On Mon, Apr 13, 2009 at 11:41:36AM -0400, Pavel Roskin wrote:
> I actually installed GRUB with gfxterm on a laptop that has Intel
> framebuffer support.  Now the kernel starts in VESA mode and then the
> screen goes blank because intelfb cannot deal with it.  Sure, intelfb
> should be fixed, but we should be liberal in what we accept.

We could detect this situation by checking video= parameter, and setting
text mode if intelfb is found.  But then again do we want to prevent
future versions of intelfb from gracefuly transitioning from vesa mode
without screen glitch?

> Some
> kernels may not support VESA modes at all.

I don't think this is applicable;  all modern versions of Linux include
vesa modesetting in its 16-bit entry code, and older versions are already
detected by the new loader (user is prompted to use linux16).

> Adding vga=0 to the kernel command line didn't fix it.  That's bad.
> "vga=0" means text mode 80x25.  Adding "vga=1" fixed the problem.  The
> text mode was 80x25, not 80x50, so that's another issue.

Shouldn't be hard to fix.  Do you know how to switch to 80x50 mode?

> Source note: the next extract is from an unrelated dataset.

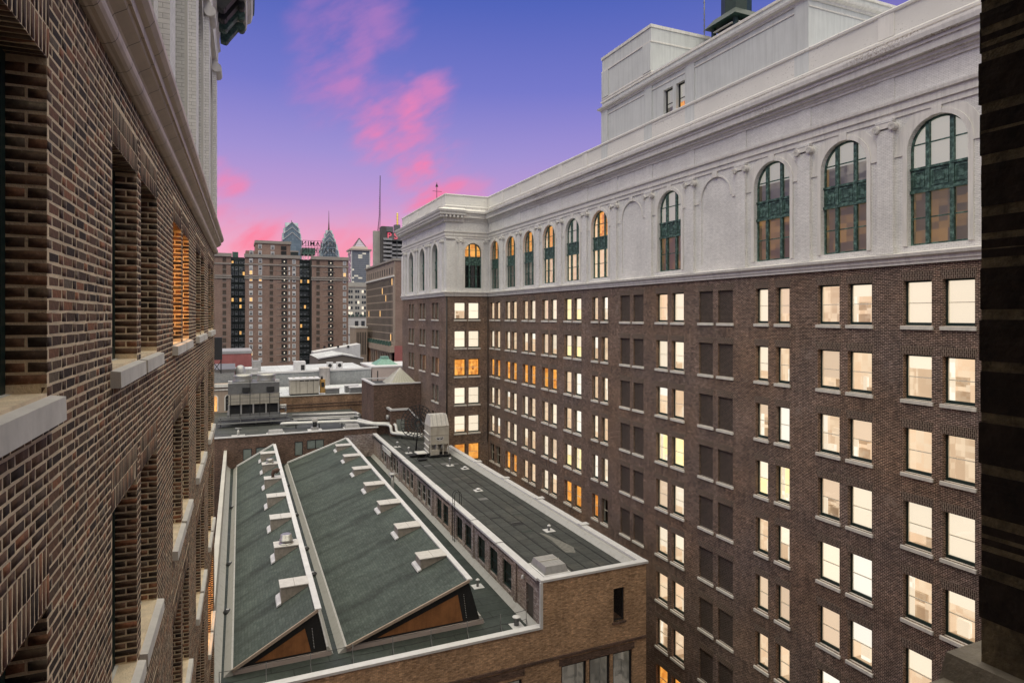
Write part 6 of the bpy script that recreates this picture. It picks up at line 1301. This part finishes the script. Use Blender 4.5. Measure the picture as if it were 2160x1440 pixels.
# banded slab with red letters
ps = thing('banded_slab_tower', 'dark banded slab tower with red roof letters and mast', 'skyscraper', (98, 435, -45)); MB().box(90.2, 93.4, 420, 427, -45, 59).build('service_core', plain('core_brick', (.10, .09, .09), .8, var=.2), ps); MB().box(86.0, 90.2, 425, 428, -45, 56.5).build('rear_slab', M_concrete, ps)
MB().box(93.4, 130, 424, 450, -45, 52).build('slab', M_dark, ps)
for i in range(13): MB().box(91.3, 97.0, 419.0, 424, 50.0 - i * 2.75, 51.4 - i * 2.75).build('spandrel', M_galv, ps); MB().box(97.0, 130, 422.4, 424, 46.6 - i * 2.75, 48.0 - i * 2.75).build('spandrel', M_galv, ps)
for x in (97.2, 100.8, 104.4, 108): MB().box(x, x + .4, 421.9, 422.4, -20, 50).build('pier', M_greymetal, ps)
MB().box(93.4, 130, 421.5, 424, 50.2, 55.6).build('sign_parapet', M_greymetal, ps)
for i, ch in enumerate('PSFS'): link('sign_letter', text_mesh(ch, 5.8, emis('red_neon_%d' % i, (1.0, .06, .16), .75, 0), .15), ps, (95.6 + i * 4.4, 421.2, 51.2))
MB().box(100.0, 103.7, 424, 428, 55.6, 61.2).build('roof_house', M_greymetal, ps); MB().box(90.3, 98, 420.2, 424, 55.65, 59.2).build('plant_house', M_greymetal, ps)
ma = thing('lattice_mast', 'tall thin lattice broadcast mast on the banded tower', 'mast', (89.6, 430, 59))
for a, b in ((-.5, -.5), (.5, -.5), (0, .5)): MB().tube([(90.6 + a * 1.6, 432 + b, 57), (91.6 + a * .8, 432 + b * .5, 68), (91.8 + a * .3, 432, 95)], [.14, .12, .08], 5).build('leg', M_dark, ma)
for i in range(26): z = 58 + i * 1.4; MB().beam((90.7 + i * .04 - .5 * (1 - i / 30), 432, z), (90.8 + i * .04 + .5 * (1 - i / 30), 432, z + 1.2), .13).build('brace', M_dark, ma)
yl = thing('yellow_mast', 'short yellow lit mast standing right of the red letters', 'mast', (102.5, 428, 61)); MB().tube([(102.4, 427, 61.2), (102.4, 427, 69.6)], .5, 8).build('tube', emis('yellow_lamps', (1.0, .72, .10), .9, 0), yl)
for i in range(8): MB().box(101.7, 103.1, 426.3, 427.7, 61.8 + i * 1.0, 62.05 + i * 1.0).build('ring', M_gold, yl)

> "vga=ask" is not a warning now.  It causes "error: You need to load the
> kernel first", apparently from initrd.  In other words, the "linux"
> command fails and there is no visible warning.

Sounds like my error code is wrong, but we could turn it into a warning
like you suggested.

-- 
Robert Millan

  The DRM opt-in fallacy: "Your data belongs to us. We will decide when (and
  how) you may access your data; but nobody's threatening your freedom: we
  still allow you to remove your data and not access it at all."